Macbeth (Shakespeare).
The Vala
Sometimes the Norns bore the name
of Vala, or prophétesses, for they had the power
of divination a power which was held in
great honour by all the Northern races, who believed
that it was restricted to the female sex. The
predictions of the Vala were never questioned, and
it is said that the Roman general Drusus was so terrified
by the appearance of Veleda, one of these prophétesses,
who warned him not to cross the Elbe, that he actually
beat a retreat. She foretold his approaching
death, which indeed happened shortly after through
a fall from his steed.
These prophétesses, who
were also known as Idises, Dises, or Hagedises, officiated
at the forest shrines and in the sacred groves, and
always accompanied invading armies. Riding ahead,
or in the midst of the host, they would vehemently
urge the warriors on to victory, and when the battle
was over they would often cut the bloody-eagle upon
the bodies of the captives. The blood was collected
into great tubs, wherein the Dises plunged their naked
arms up to the shoulders, previous to joining in the
wild dance with which the ceremony ended.
It is not to be wondered at that these
women were greatly feared. Sacrifices were offered
to propitiate them, and it was only in later times
that they were degraded to the rank of witches, and
sent to join the demon host on the Brocken, or Blocksberg,
on Valpurgisnacht.
Besides the Norns or Dises, who were
also regarded as protective deities, the Northmen
ascribed to each human being a guardian spirit named
Fylgie, which attended him through life, either in
human or brute shape, and was invisible except at
the moment of death by all except the initiated few.

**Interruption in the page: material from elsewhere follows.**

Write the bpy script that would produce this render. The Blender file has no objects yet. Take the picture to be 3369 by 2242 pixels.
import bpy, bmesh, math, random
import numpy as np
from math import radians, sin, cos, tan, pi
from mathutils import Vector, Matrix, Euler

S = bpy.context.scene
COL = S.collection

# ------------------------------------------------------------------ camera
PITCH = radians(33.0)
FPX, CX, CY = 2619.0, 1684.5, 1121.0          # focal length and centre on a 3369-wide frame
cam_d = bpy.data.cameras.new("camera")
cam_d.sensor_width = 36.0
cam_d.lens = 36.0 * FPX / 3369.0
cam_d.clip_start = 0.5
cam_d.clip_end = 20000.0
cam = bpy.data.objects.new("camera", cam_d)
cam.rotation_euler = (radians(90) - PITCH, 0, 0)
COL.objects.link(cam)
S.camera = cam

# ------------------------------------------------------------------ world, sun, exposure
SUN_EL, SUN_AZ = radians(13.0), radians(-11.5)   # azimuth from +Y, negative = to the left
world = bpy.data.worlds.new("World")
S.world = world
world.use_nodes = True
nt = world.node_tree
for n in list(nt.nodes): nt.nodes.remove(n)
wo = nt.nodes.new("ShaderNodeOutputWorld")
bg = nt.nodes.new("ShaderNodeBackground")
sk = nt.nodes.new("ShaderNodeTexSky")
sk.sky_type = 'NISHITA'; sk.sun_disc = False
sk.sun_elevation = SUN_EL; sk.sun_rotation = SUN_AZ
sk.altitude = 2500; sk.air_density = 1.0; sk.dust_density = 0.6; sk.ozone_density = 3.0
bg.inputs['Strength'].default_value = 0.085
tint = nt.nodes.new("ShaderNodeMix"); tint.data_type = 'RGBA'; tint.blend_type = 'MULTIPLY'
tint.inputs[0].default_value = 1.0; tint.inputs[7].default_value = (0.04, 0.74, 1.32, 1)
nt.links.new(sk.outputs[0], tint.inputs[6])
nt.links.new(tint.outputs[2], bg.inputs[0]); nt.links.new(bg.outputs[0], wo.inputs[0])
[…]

The allegorical meaning of the Norns
and of their web of fate is too patent to need explanation;
still some mythologists have made them demons of the
air, and state that their web was the woof of clouds,
and that the bands of mists which they strung from
rock to tree, and from mountain to mountain, were
ruthlessly torn apart by the suddenly rising wind.
Some authorities, moreover, declare that Skuld, the
third Norn, was at times a Valkyr, and at others personated
the goddess of death, the terrible Hel.